I have a long running script that logs it's process to a file and an FCGI that reads said file every 200ms when prompted to by ajax calls and it seems to mostly work but occasionally fails. I believe I've recreated the problem with the following 2 SSCCE's
one.pl
use Fcntl qw (:DEFAULT :flock :seek);
my $file = '/dev/shm/tmpcount.txt';
for (1 .. 180) {
print "$_\n";
&filewrite($file,$_);
sleep 1;
}
sub filewrite {
my ($file,$enc) = @_;
open(my $fh,">", $file) || die "Can't open $file for reading: $!";
my $mode = LOCK_EX;
flock($fh,$mode) or die "Couldn't lock $file for write";
print $fh $enc;
close $fh;
}
two.pl
use Fcntl qw (:DEFAULT :flock :seek);
my $file = '/dev/shm/tmpcount.txt';
my $c;
do {
if (-e $file) {
$c = &fileread($file);
die "C is empty" unless ($c);
print "count is $c \n";
} else { print "File not found\n"; }
} until ($c == 180);
sub fileread {
+ # Read using perl IO
my $file = shift;
open(my $fh, "<", $file) || die "Can't open $file for reading: $!";
my $mode = LOCK_SH;
flock($fh,$mode) or die "couldn't lock";
my $string = do { local $/; <$fh> };
close $fh;
return $string;
}
When I use warn instead of die the script appears to work, as it is it will invariably complain that $c is empty at some point.

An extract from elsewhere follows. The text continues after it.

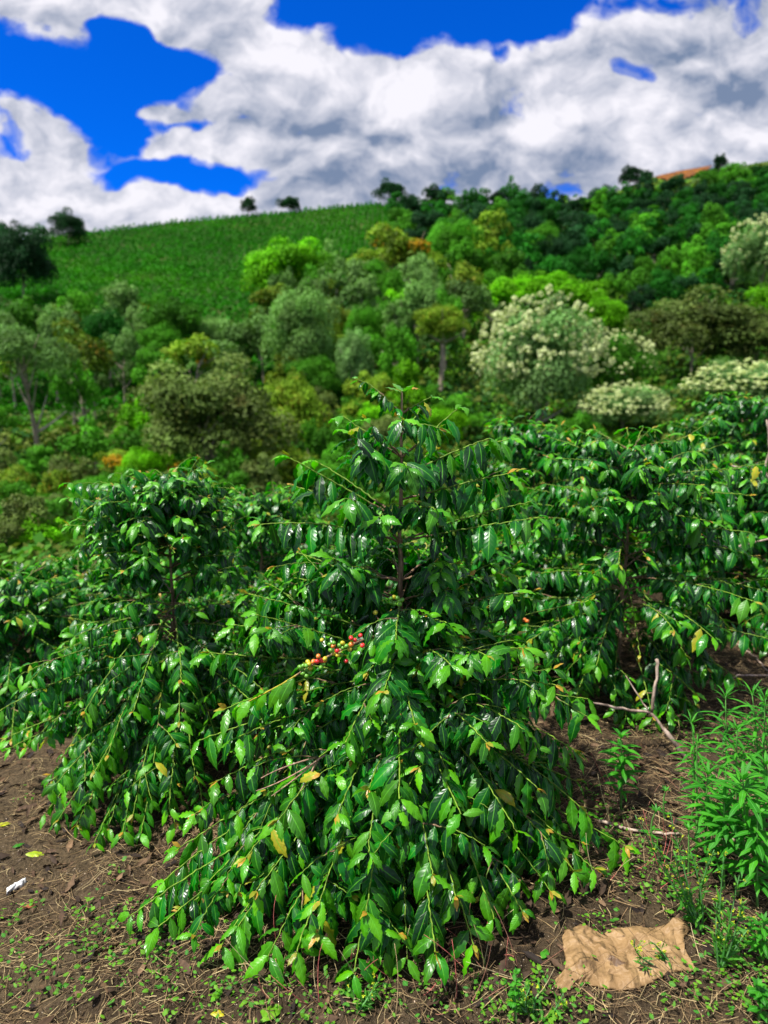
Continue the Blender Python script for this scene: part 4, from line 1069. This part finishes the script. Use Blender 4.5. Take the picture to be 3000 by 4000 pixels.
def bud_weed(seed, base, tips, label, Yoff=0.0, n=34):
    rg = np.random.default_rng(seed); b = hit(*base)
    root = empty('budding_weed', tuple(b), label, 'weed', 'yellow-budded weeds by the paper bag')
    gs, gf = Geo(), Geo()
    for px, py in tips:
        gb = Geo()
        T = P(px, py, b[1] + Yoff + rg.uniform(-.04, .06)); C = (b + T) / 2 + rg.normal(0, .025, 3) + [0, 0, -.02]
        pts = bez(b - [0, 0, .01], C, T, 16); tube(gs, pts, np.linspace(.0034, .0012, 16), 5, (0.08, 0.22, 0.06))
        f = np.sort(rg.uniform(.1, .97, n)); p = np.stack([np.interp(f, np.linspace(0, 1, 16), pts[:, i]) for i in range(3)], -1)
        d = rg.normal(0, .6, (n, 3)) + norm(T - b) * .8; L = rg.uniform(.022, .05, n) * (1.2 - .6 * f); t = rg.random(n)[:, None]
        leaves(gf, p, d, rg.normal(0, .5, (n, 3)) + [0, 0, 1], L, L * .22, rg.uniform(.1, .9, n), np.full(n, .3), np.full(n, .05), np.full(n, 2.), rg.uniform(0, 6, n), np.array([0.03, 0.16, 0.012]) * (1 - t) + np.array([0.08, 0.27, 0.018]) * t, 6, 2)
        for k in range(8):
            f_ = rg.uniform(.55, 1); q = np.array([np.interp(f_, np.linspace(0, 1, 16), pts[:, i]) for i in range(3)]); q2 = q + rg.normal(0, .011, 3) + [0, 0, .008]
            tube(gs, [q, (q + q2) / 2, q2], [.0008, .0007, .0006], 3, (0.1, 0.26, 0.06))
            m = 8; dd = norm(rg.normal(0, 1, (m, 3)) + [0, 0, .6])
            yc_ = np.array([[0.55, 0.62, 0.03]]) if rg.random() < .75 else np.array([[0.2, 0.45, 0.04]])
            leaves(gb, np.repeat(q2[None], m, 0), dd, rg.normal(0, 1, (m, 3)), np.full(m, .0052), np.full(m, .0030), np.zeros(m), np.full(m, .4), np.zeros(m), np.ones(m), np.zeros(m), np.repeat(yc_, m, 0), 3, 2)
        link('bud_cluster', gb.mesh('bud_cluster', b), M_BLOS, root)
    link('stem', gs.mesh('stem', b), M_TWIG, root); link('foliage', gf.mesh('foliage', b), M_WEED, root)
bud_weed(1, (2740, 3640), [(2481, 3185), (2617, 3170), (2700, 3330), (2640, 3340), (2560, 3300), (2790, 3320)], 'branching weed with tiny yellow buds leaning left above the paper bag')
bud_weed(2, (2810, 3790), [(2888, 3420), (2830, 3330), (2940, 3600), (2800, 3520), (2900, 3520)], 'upright weed with yellow buds right of the paper bag')
bud_weed(3, (2640, 3790), [(2480, 3670), (2545, 3680), (2500, 3760), (2560, 3720)], 'spindly weed with yellow flower heads trailing over the paper bag', n=7)
bud_weed(4, (1390, 3960), [(1370, 3800), (1450, 3880), (1340, 3900), (1480, 3830)], 'weed with yellow buds at the bottom under the tip of the central bush')
bud_weed(5, (2080, 3990), [(2070, 3860), (2130, 3900), (2200, 3880), (2010, 3900)], 'weed with yellow buds at the bottom left of the paper bag')

# ------------------------------------------------------------------ ground litter (stuff)
def scatter_xy(rg, n, x0, x1, y0, y1):
    return rg.uniform(x0, x1, n), rg.uniform(y0, y1, n)
def straw():
    rg = np.random.default_rng(41); g = Geo()
    x, y = scatter_xy(rg, 60000, -2.6, 2.8, 1.1, 4.6)
    k = (vnoise(x * 2.2, y * 2.2, 77) + .5 + .25 * (x > -.9) > rg.uniform(.15, .95, len(x))) & (np.abs(x) < y * .75 + .2); x, y = x[k], y[k]
    N = len(x); a = rg.uniform(0, 6.28, N); L = rg.uniform(.02, .11, N) * rg.choice([1, 1, 1, 1.8], N); w = rg.uniform(.0004, .0012, N)
    t = np.linspace(-.5, .5, 4); cv_ = rg.normal(0, .25, N)
    dx, dy = np.cos(a), np.sin(a)
    cx = x[:, None] + dx[:, None] * L[:, None] * t - dy[:, None] * cv_[:, None] * L[:, None] * (t ** 2) * 2
    cy = y[:, None] + dy[:, None] * L[:, None] * t + dx[:, None] * cv_[:, None] * L[:, None] * (t ** 2) * 2
    cz = terrain(cx, cy) + rg.uniform(.002, .012, N)[:, None] + rg.normal(0, .25, N)[:, None] * L[:, None] * (t[None] + .5) * (rg.random(N)[:, None] < .25)
    V = np.zeros((N, 4, 3, 3)); ang = np.arange(3) / 3 * 2 * PI
    for j in range(3):
        V[:, :, j, 0] = cx - dy[:, None] * (w * math.cos(ang[j]))[:, None]; V[:, :, j, 1] = cy + dx[:, None] * (w * math.cos(ang[j]))[:, None]
        V[:, :, j, 2] = cz + (w * math.sin(ang[j]))[:, None]
    i, j = np.meshgrid(np.arange(3), np.arange(3), indexing='ij')
    q1 = np.stack([i * 3 + j, i * 3 + (j + 1) % 3, (i + 1) * 3 + (j + 1) % 3, (i + 1) * 3 + j], -1).reshape(-1, 4)
    q = (np.arange(N)[:, None, None] * 12 + q1[None]).reshape(-1, 4)
    pal = np.array([[0.36, 0.25, 0.12], [0.17, 0.11, 0.055], [0.44, 0.34, 0.17], [0.09, 0.06, 0.035], [0.22, 0.14, 0.07]])
    c = pal[rg.integers(0, 5, N)] * rg.uniform(.7, 1.2, (N, 1))
    g.add(V.reshape(-1, 3), q, None, None, np.repeat(c, 12, 0))
    tag(link('straw_litter', g.mesh('straw_litter'), M_STRAW), 'dry straw and thin stalks littering the soil', 'litter', None, 'stuff')
straw()
def dead_leaves():
    rg = np.random.default_rng(42); g = Geo(); x, y = scatter_xy(rg, 9000, -2.6, 2.8, 1.2, 5.0)
    k = (np.hypot((x - mb[0]) * .9, y - 2.5) < rg.uniform(.3, 1.6, len(x))) | (rg.random(len(x)) < .22) | ((x < -.7) & (y > 2) & (rg.random(len(x)) < .5)); x, y = x[k], y[k]; n = len(x)
    a = rg.uniform(0, 6.28, n); L = rg.uniform(.018, .075, n); d = np.stack([np.cos(a), np.sin(a), rg.normal(0, .15, n)], -1)
    pal = np.array([[0.040, 0.024, 0.014], [0.085, 0.050, 0.028], [0.022, 0.014, 0.010], [0.14, 0.085, 0.045]])
    p = np.stack([x, y, terrain(x, y) + .008], -1)
    leaves(g, p, d, np.array([0, 0, 1.]) + rg.normal(0, .5, (n, 3)), L, L * .42, rg.uniform(-.9, 1.2, n), rg.uniform(.2, 1.0, n), np.full(n, .12), rg.uniform(2, 4, n), rg.uniform(0, 6, n), pal[rg.integers(0, 4, n)] * rg.uniform(.7, 1.3, (n, 1)), 6, 4)
    tag(link('dead_leaf_litter', g.mesh('dead_leaf_litter'), M_DEAD), 'dark brown curled dead leaves on the soil', 'litter', None, 'stuff')
dead_leaves()
def ground_cover():
    rg = np.random.default_rng(43); g = Geo()
    spots = [(330, 3700, .10, 60), (520, 3740, .14, 90), (640, 3860, .14, 110), (700, 3700, .10, 60), (420, 3640, .08, 60), (120, 3850, .07, 50), (60, 3740, .05, 30), (900, 3900, .12, 120), (1100, 3950, .10, 90), (1280, 3940, .08, 60),
             (1330, 3540, .05, 10), (20, 3620, .05, 20), (110, 3560, .04, 14), (330, 3580, .05, 30), (2080, 3930, .10, 110), (2230, 3960, .10, 80), (2330, 3620, .08, 50), (2420, 3330, .10, 60), (2300, 3150, .10, 70), (2400, 3230, .08, 50), (2560, 3400, .10, 70), (2620, 3540, .10, 70), (2900, 3700, .12, 130),
             (2950, 3900, .10, 120), (2830, 3960, .10, 80), (1700, 3930, .08, 30), (1850, 3900, .08, 30), (1500, 3900, .08, 40), (2700, 3900, .1, 50), (460, 3420, .06, 10), (560, 3560, .06, 14), (80, 3130, .06, 10), (1950, 3960, .08, 60), (2550, 2860, .12, 60), (2750, 2900, .1, 50), (2450, 3480, .08, 40), (250, 3900, .08, 30)]
    for px, py, r, n in spots:
        b = hit(px, py); x = b[0] + rg.normal(0, r * .6, n); y = b[1] + rg.normal(0, r * .6, n)
        h = rg.uniform(.006, .04, n); p = np.stack([x, y, terrain(x, y) + h], -1); a = rg.uniform(0, 6.28, n); d = np.stack([np.cos(a), np.sin(a), rg.uniform(-.1, .7, n)], -1)
        L = rg.uniform(.006, .020, n); t = rg.random(n)[:, None]; col = np.array([0.03, 0.17, 0.012]) * (1 - t) + np.array([0.15, 0.34, 0.012]) * t
        leaves(g, p, d, np.tile([0, 0, 1.], (n, 1)) + rg.normal(0, .3, (n, 3)), L, L * rg.uniform(.4, .8, n), rg.uniform(0, .8, n), np.full(n, .2), np.full(n, .05), np.full(n, 2.), rg.uniform(0, 6, n), col, 5, 2)
    tag(link('ground_cover', g.mesh('ground_cover'), M_WEED), 'tiny yellow-green seedlings and clover patches on the soil', 'ground cover', None, 'stuff')
ground_cover()
def pebbles():
    rg = np.random.default_rng(44); g = Geo()
    x, y = scatter_xy(rg, 2600, -1.6, 1.4, 1.2, 2.8); N = len(x); s = rg.uniform(.0008, .0028, N)
    o8 = np.array([[1, 0, 0], [0, 1, 0], [-1, 0, 0], [0, -1, 0], [0, 0, 1], [0, 0, -1]], float)
    v = np.stack([x, y, terrain(x, y) + s * .4], -1)[:, None] + (o8[None] * (1 + rg.normal(0, .25, (N, 6, 1)))) * s[:, None, None]
    tr = np.array([[0, 1, 4], [1, 2, 4], [2, 3, 4], [3, 0, 4], [1, 0, 5], [2, 1, 5], [3, 2, 5], [0, 3, 5]]); t = (np.arange(N)[:, None, None] * 6 + tr[None]).reshape(-1, 3)
    g.add(v.reshape(-1, 3), None, t, None, np.repeat(np.array([[0.38, 0.30, 0.22]]) * rg.uniform(.4, 1.5, (N, 1)), 6, 0))
    tag(link('grit', g.mesh('grit'), M_STRAW), 'pale grit on the bare soil', 'gravel', None, 'stuff')
pebbles()
def grass_stalks():
    rg = np.random.default_rng(45); g = Geo()
    for i in range(150):
        px, py = rg.uniform(1050, 2750), rg.uniform(3660, 3990)
        if i % 4 == 0: px, py = rg.uniform(2150, 2750), rg.uniform(3050, 3500)
        if 2120 < px < 2740 and py > 3600: continue
        b = hit(px, py); h = rg.uniform(.05, .24); T = b + [rg.normal(0, .07), rg.normal(0, .05), h * rg.uniform(.4, 1)]
        c = np.array([[0.42, 0.30, 0.15], [0.30, 0.14, 0.09], [0.45, 0.12, 0.10], [0.5, 0.42, 0.22]])[rg.integers(0, 4)]
        tube(g, bez(b - [0, 0, .01], (b + T) / 2 + rg.normal(0, .02, 3), T, 6), np.linspace(.0013, .0006, 6), 4, c)
    tag(link('dry_stalks', g.mesh('dry_stalks'), M_STRAW), 'thin dry stalks standing among the litter', 'dry grass', None, 'stuff')
grass_stalks()

# ------------------------------------------------------------------ dead branches
def px9(x, y): return 2000 + x * .678, 2500 + y * .678
def px7(x, y): return 1900 + x * .663, 1600 + y * .663
def dead_branch(label, arms, name='dead_branch', seed=1):
    """arms: list of (list of (px, py, Y)), r0, r1"""
    rg = np.random.default_rng(seed); g = Geo()
    o = P(*arms[0][0][0])
    for pts, r0, r1 in arms:
        q = np.array([P(*p) for p in pts]); m = 4 * (len(q) - 1) + 1; tt = np.linspace(0, len(q) - 1, m)
        qq = np.stack([np.interp(tt, np.arange(len(q)), q[:, i]) for i in range(3)], -1); qq[1:-1] += rg.normal(0, r0 * .35, (m - 2, 3))
        tube(g, qq, np.linspace(r0, r1, m) * (1 + .12 * rg.normal(0, 1, m)), 7)
    ob = link(name, g.mesh(name, o), M_DRY, None, tuple(o)); tag(ob, label, 'dead branch', 'dead branches lying by the coffee bushes'); return ob
h1 = hit(*px9(1010, 680))[1]
dead_branch('forked pale dead branch standing up from the soil right of the central bush', [
    ([(*px9(1010, 690), h1), (*px9(930, 580), h1), (*px9(800, 420), h1 + .05)], .0105, .0075), ([(*px9(800, 420), h1 + .05), (*px9(640, 398), h1 + .05), (*px9(455, 362), h1 + .02)], .0062, .0045),
    ([(*px9(805, 415), h1 + .05), (*px9(820, 300), h1 + .05), (*px9(840, 200), h1 + .06), (*px9(833, 112), h1 + .07)], .0072, .0062), ([(*px9(790, 415), h1 + .05), (*px9(720, 310), h1 + .08), (*px9(655, 205), h1 + .12)], .0038, .002)], seed=2)
def ground_stick(label, pts, r, seed):
    q = [hit(*px9(x, y)) for x, y in pts]; g = Geo(); o = q[0] + [0, 0, r]
    q = np.array(q) + [0, 0, r * 1.2]; m = 13; tt = np.linspace(0, len(q) - 1, m); rg = np.random.default_rng(seed)
    qq = np.stack([np.interp(tt, np.arange(len(q)), q[:, i]) for i in range(3)], -1); qq[1:-1] += rg.normal(0, r * .3, (m - 2, 3)); tube(g, qq, np.linspace(r, r * .6, m), 7)
    ob = link('fallen_stick', g.mesh('fallen_stick', o), M_DRY, None, tuple(o)); tag(ob, label, 'stick', 'sticks lying on the soil')
ground_stick('pinkish fallen stick lying between the bush skirt and the tall weeds', [(500, 1060), (640, 1105), (860, 1130), (960, 1140)], .0065, 1)
ground_stick('fallen stick running out at the right edge below the broad-leaved weed', [(1180, 1170), (1330, 1165), (1475, 1180)], .008, 2)
ground_stick('long fallen stick slanting up behind the tall weeds at the right edge', [(1475, 215), (1300, 212), (1200, 275)], .006, 3)
ground_stick('short fallen stick crossing the upper right litter', [(1290, 30), (1400, 110), (1475, 190)], .007, 4)
dead_branch('broken grey twig jutting in from the right edge above the umbrella of leaves', [([(3060, *(2350 - 260,), 3.3), (2850, 2144, 3.25), (2745, 2090, 3.2)], .006, .003)], seed=5)
dead_branch('thorny pale forked twig at the upper right edge of the picture', [([(3040, 1920, 4.0), (2985, 1845, 4.0), (2860, 1820, 4.0)], .010, .006), ([(2985, 1845, 4.0), (3005, 1760, 4.0), (2995, 1640, 4.0)], .007, .005)], seed=6)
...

What I think is happening is one.pl opens the file and truncates it but before it gets to calling flock two.pl swoops in and reads an empty file. I suppose the obvious solution is semaphores but as I'm trying to develop a "safe" file handling library I'm wondering if there's another way to go about it. My first thought was an atomic open and lock with sysopen but apparently linux can't do that. I'm wondering if opening the file readwrite and truncating after flock would solve this or would possible race conditions remain? I'm aware if multiple processes are doing read-mutate-write then a semaphore lock is the only way to go but I'm curious if 1 writing and 1 reading process can work without them.